Docker vulnerability could allow attackers to read-write on host – patch in pipeline

Docker vulnerability could allow attackers to read-write on host – patch in pipeline

Docker have been left waiting for a fix to a vulnerability that affects all versions of the container platform and could feasibly allow an attacker to gain access to the host and wreak wider havoc, it has emerged.

A potted description on the National Vulnerability Database  says that “In Docker through 18.06.1-ce-rc2, the API endpoints behind the ‘docker cp’ command are vulnerable to a symlink-exchange attack with Directory Traversal…”

This could give attackers “arbitrary read-write access to the host filesystem with root privileges, because daemon/archive.go does not do archive operations on a frozen filesystem (or from within a chroot).”

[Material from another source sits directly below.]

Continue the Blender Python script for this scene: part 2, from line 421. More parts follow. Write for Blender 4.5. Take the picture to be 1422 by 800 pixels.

The vulnerability was discovered by Suse’s Aleksa Sarai, who disclosed the runc vulnerability which caused waves in the container world back in February.  Sarai has posted a patch which is still undergoing code review, according to a seclists post dated yesterday, which also includes exploit scripts for the flaw.

Sarai wrote, “You could see this exploit as a continuation of some ‘docker cp’ security bugs that I helped find and fix more than 4 years ago in 2014[3,4] (these were never assigned CVEs because at the time it was thought that attacks which used access to docker.sock were not valid security bugs).”

“As far as I’m aware there are no meaningful protections against this kind of attack (other than not allowing “docker cp” on running containers — but that only helps with his particular attack through FollowSymlinkInScope),” he added. “Unless you have restricted the Docker daemon through AppArmor, then it can affect the host filesystem — I haven’t verified if the issue is as exploitable under the default SELinux configuration on Fedora/CentOS/RHEL.”

Sarai posted his patches last week, and said his disclosure had been made with the agreement of Docker’s security team.

Docker has yet to make any public statements on the vulnerability.